Thank you for responding. I agree that it amounts to paying tax here in Japan. I'm unclear about this, but the issue seems to be, as you suggest, that I derive income from the house by renting it out. I wonder if it would be better to sell the house and thus have no income and therefore no higher tax payment (plus higher rate for national insurance plus 30% health payments instead of 20%)? I queried this with the tax people here but they insisted I"m not being taxed twice. I do however feel I am in a situation of double taxation with no representation (either in Japan or the UK). People have gone to war for less...
9
I personally would see a Japanese accountant about this. (I have been doing this for my rentals) Even if you keep the house or sell it, there are issues on both sides. Selling, there will be issues with capital gains tax especially if you claimed the depreciation allowance and you bring the money over to Japan. However, given you are in your 70s not having always to worry about a tenant might give you peace of mind.

In terms of double taxation, in relation to the rental income a good accountant would sort this out.

As for the vote, I think expats who have been residing for over 15 years have been given the vote back recently there was either a court case over it, or a campaign, but it does very much depend on the efficiency of your local council getting the ballot paper out to you on time.

Re: Permanent Residency and being taxed on US assets/rental income

Posted: Tue Nov 21, 2023 1:30 pm
by Tkydon
vikingslav wrote: Tue Nov 21, 2023 3:45 am Thank you for responding. I agree that it amounts to paying tax here in Japan. I'm unclear about this, but the issue seems to be, as you suggest, that I derive income from the house by renting it out. I wonder if it would be better to sell the house and thus have no income and therefore no higher tax payment (plus higher rate for national insurance plus 30% health payments instead of 20%)? I queried this with the tax people here but they insisted I"m not being taxed twice. I do however feel I am in a situation of double taxation with no representation (either in Japan or the UK). People have gone to war for less...
If you have been living in Japan for more than 5 years in the last 10 years, you are a Permanent Resident for Tax Purposes and your Global Income is taxable in Japan, whether you remit funds to Japan or not.

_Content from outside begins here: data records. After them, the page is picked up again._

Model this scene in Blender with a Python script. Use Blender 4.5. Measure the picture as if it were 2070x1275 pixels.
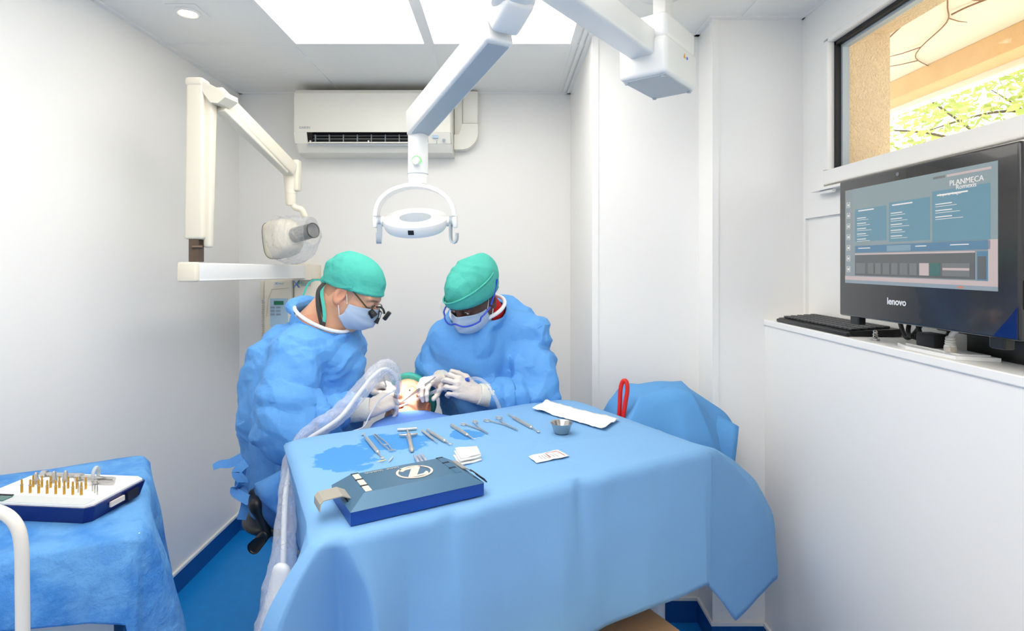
import bpy, bmesh, math, random
import numpy as np
from mathutils import Vector, Matrix, noise as mnoise

for o in list(bpy.data.objects):
    bpy.data.objects.remove(o, do_unlink=True)
scene = bpy.context.scene
COL = scene.collection
PI = math.pi

# ------------------------------------------------------------------ camera, world, lights, exposure
W, H, F = 2070, 1275, 1135.0
VX, VY = 1020.0, 530.0                 # vanishing point of the depth lines
CZ = 1.471                             # camera height
cam_d = bpy.data.cameras.new('camera')
cam = bpy.data.objects.new('camera', cam_d)
COL.objects.link(cam)
cam.location = (0, 0, CZ)
cam.rotation_euler = (PI / 2, 0, 0)
cam_d.sensor_width = 36
cam_d.lens = F / W * 36
cam_d.shift_x = (W / 2 - VX) / W
cam_d.shift_y = -(H / 2 - VY) / W
cam_d.clip_start = 0.02
scene.camera = cam

world = bpy.data.worlds.new('world')
scene.world = world
world.use_nodes = True
wn = world.node_tree.nodes
wn['Background'].inputs[0].default_value = (0.92, 0.96, 1.0, 1)
wn['Background'].inputs[1].default_value = 2.4

sun_d = bpy.data.lights.new('sun', 'SUN')
sun_d.energy = 3.5
sun_d.angle = 0.02
sun_d.color = (1.0, 0.94, 0.84)
sun = bpy.data.objects.new('sun', sun_d)
COL.objects.link(sun)
sun.rotation_euler = (math.radians(30), math.radians(20), 0)

vs = scene.view_settings
vs.view_transform = 'Standard'
vs.look = 'None'
vs.gamma = 1
vs.use_curve_mapping = False
vs.exposure = 0.09
PANEL_STRENGTH = 3.75

# ------------------------------------------------------------------ helpers
def P(px, py, d):
    """point of the photograph at distance d from the camera plane"""
    return Vector(((px - VX) * d / F, d, CZ - (py - VY) * d / F))

def T(px, py, z):
    """point of the photograph on the horizontal plane z"""
    d = F * (CZ - z) / (py - VY)
    return Vector(((px - VX) * d / F, d, z))

def lin(c):
    out = []
    for v in c[:3]:
        v = v / 255.0
        out.append(v / 12.92 if v <= 0.04045 else ((v + 0.055) / 1.055) ** 2.4)
    return tuple(out) + (1.0,)

MATS = {}
def M(name, rgb, rough=0.5, metal=0.0, var=0.04, vscale=8.0, bump=0.0, bscale=60.0,
      alpha=None, emit=0.0, spec=0.5, sub=0.0, sheen=0.0, attr=None, coat=0.0):
    if name in MATS:
        return MATS[name]
    m = bpy.data.materials.new(name)
    m.use_nodes = True
    nt = m.node_tree
    n, l = nt.nodes, nt.links
    b = n['Principled BSDF']
    c = lin(rgb)
    tc = n.new('ShaderNodeTexCoord')
    nz = n.new('ShaderNodeTexNoise')
    nz.inputs['Scale'].default_value = vscale
    nz.inputs['Detail'].default_value = 3
    l.new(tc.outputs['Object'], nz.inputs['Vector'])
    mx = n.new('ShaderNodeMix')
    mx.data_type = 'RGBA'
    mx.inputs['A'].default_value = tuple(v * (1 - var) for v in c[:3]) + (1,)
    mx.inputs['B'].default_value = tuple(min(1, v * (1 + var)) for v in c[:3]) + (1,)
    l.new(nz.outputs['Fac'], mx.inputs['Factor'])
    colout = mx.outputs['Result']
    if attr:
        at = n.new('ShaderNodeAttribute')
        at.attribute_name = attr
        m2 = n.new('ShaderNodeMix')
        m2.data_type = 'RGBA'
        m2.inputs['Factor'].default_value = 1.0
        m2.blend_type = 'MULTIPLY'
        l.new(colout, m2.inputs['A'])
        l.new(at.outputs['Color'], m2.inputs['B'])
        colout = m2.outputs['Result']
    l.new(colout, b.inputs['Base Color'])
    b.inputs['Roughness'].default_value = rough
    b.inputs['Metallic'].default_value = metal
    b.inputs['Specular IOR Level'].default_value = spec
    if sub:
        b.inputs['Subsurface Weight'].default_value = sub
        b.inputs['Subsurface Radius'].default_value = (0.01, 0.005, 0.003)
    if sheen:
        b.inputs['Sheen Weight'].default_value = sheen
    if coat:
        b.inputs['Coat Weight'].default_value = coat
    if alpha is not None:
        b.inputs['Alpha'].default_value = alpha
    if emit:
        l.new(colout, b.inputs['Emission Color'])
        b.inputs['Emission Strength'].default_value = emit
    if bump:
        nb = n.new('ShaderNodeTexNoise')
        nb.inputs['Scale'].default_value = bscale
        nb.inputs['Detail'].default_value = 4
        l.new(tc.outputs['Object'], nb.inputs['Vector'])
        bp = n.new('ShaderNodeBump')
        bp.inputs['Strength'].default_value = bump
        bp.inputs['Distance'].default_value = 0.01
        l.new(nb.outputs['Fac'], bp.inputs['Height'])
        l.new(bp.outputs['Normal'], b.inputs['Normal'])
    MATS[name] = m
    return m

def M_film(name, rgb, opacity=0.25, rough=0.12, bscale=45.0, bump=0.8, stretch=(1, 1, 1), gloss=1.0, edge=0.5):
    """thin clear plastic film: mostly see-through, crinkled highlights"""
    if name in MATS:
        return MATS[name]
    m = bpy.data.materials.new(name)
    m.use_nodes = True
    nt = m.node_tree
    n, l = nt.nodes, nt.links
    n.remove(n['Principled BSDF'])
    out = n['Material Output']
    tr = n.new('ShaderNodeBsdfTransparent')
    tr.inputs[0].default_value = (0.97, 0.98, 1, 1)
    df = n.new('ShaderNodeBsdfPrincipled')
    df.inputs['Base Color'].default_value = lin(rgb)
    df.inputs['Roughness'].default_value = rough
    df.inputs['Specular IOR Level'].default_value = gloss
    tc = n.new('ShaderNodeTexCoord')
    mp = n.new('ShaderNodeMapping')
    mp.inputs['Scale'].default_value = stretch
    l.new(tc.outputs['Object'], mp.inputs['Vector'])
    nz = n.new('ShaderNodeTexVoronoi')
    nz.feature = 'DISTANCE_TO_EDGE'
    nz.inputs['Scale'].default_value = bscale
    l.new(mp.outputs['Vector'], nz.inputs['Vector'])
    nz2 = n.new('ShaderNodeTexNoise')
    nz2.inputs['Scale'].default_value = bscale * 0.8
    nz2.inputs['Detail'].default_value = 5
    l.new(mp.outputs['Vector'], nz2.inputs['Vector'])
    ad = n.new('ShaderNodeMath')
    ad.operation = 'ADD'
    l.new(nz.outputs['Distance'], ad.inputs[0])
    l.new(nz2.outputs['Fac'], ad.inputs[1])
    bp = n.new('ShaderNodeBump')
    bp.inputs['Strength'].default_value = bump
    bp.inputs['Distance'].default_value = 0.01
    l.new(ad.outputs[0], bp.inputs['Height'])
    l.new(bp.outputs['Normal'], df.inputs['Normal'])
    fr = n.new('ShaderNodeLayerWeight')
    fr.inputs['Blend'].default_value = 0.35
    l.new(bp.outputs['Normal'], fr.inputs['Normal'])
    mr = n.new('ShaderNodeMapRange')
    mr.inputs['To Min'].default_value = opacity
    mr.inputs['To Max'].default_value = min(1.0, opacity + edge)
    l.new(fr.outputs['Facing'], mr.inputs['Value'])
    ms = n.new('ShaderNodeMixShader')
    l.new(mr.outputs['Result'], ms.inputs['Fac'])
    l.new(tr.outputs[0], ms.inputs[1])
    l.new(df.outputs[0], ms.inputs[2])
    l.new(ms.outputs[0], out.inputs['Surface'])
    MATS[name] = m
    return m

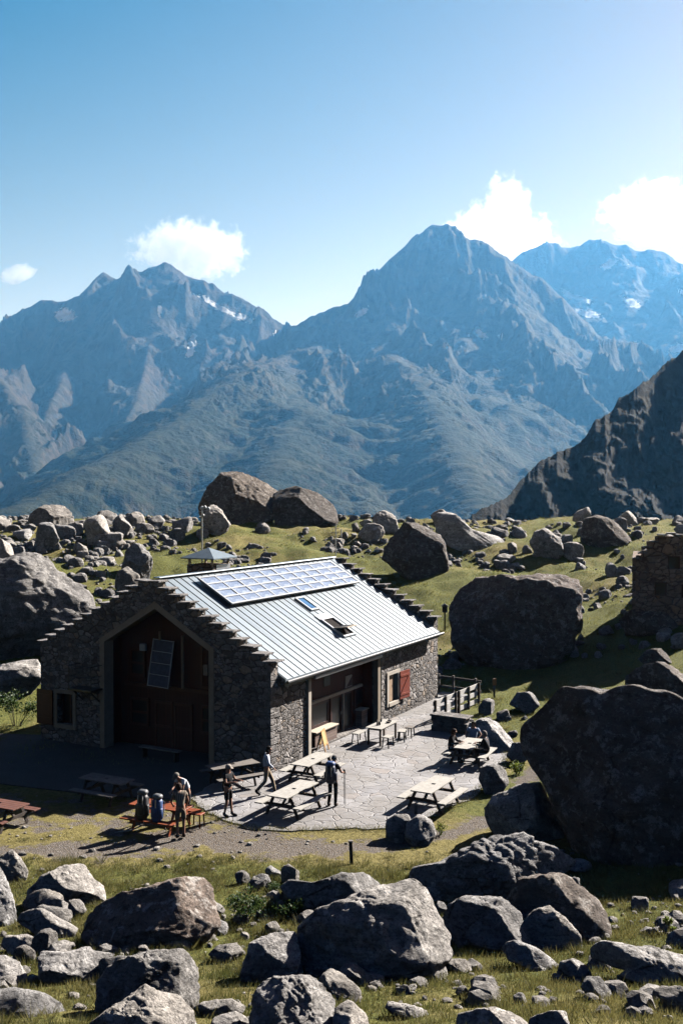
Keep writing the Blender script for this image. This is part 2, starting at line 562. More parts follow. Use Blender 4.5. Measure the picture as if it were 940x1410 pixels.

Under the Tax Treaty between the UK and Japan, Rental Income from Real Estate in the UK is taxable in the UK as locally sourced income.
https://www.mof.go.jp/tax_policy/summar ... n-UKEN.pdf
Article 6 refers.

You run the accounting books in the UK and pay Income Tax in the UK on the Profit after Expenses and Interest but before paying back the principle payment (paying down the debt).
You then have to report the same income in Japan and pay Income Tax in Japan on the Profit after Expenses and Interest but before paying back the principle (paying down the debt).
You could actually claim travel to the UK for management of the property as an expense, and complete the Blue Return instead of the White Return.
You then claim the Foreign Tax Credit in Japan for the Tax paid in the UK, so you will get compensated back that amount of tax and not be double taxed. You only pay the amount of tax of the higher tax country...

If you are a long term resident of Japan and you sell the property, you will not be taxed on the Capital Gain in the UK, but you will be taxed on the Capital Gain in Yen terms in Japan (over the Y500,000 Capital Gain Deduction as it is not your Primary Residence) at 20.315% (15% National, 0.315% Reconstruction, and 5% Residents' Taxes).
You will then lose the income and the opportunity for further asset appreciation.

You should get an Accountant to work out two scenarios for you to see which would be the better course of action.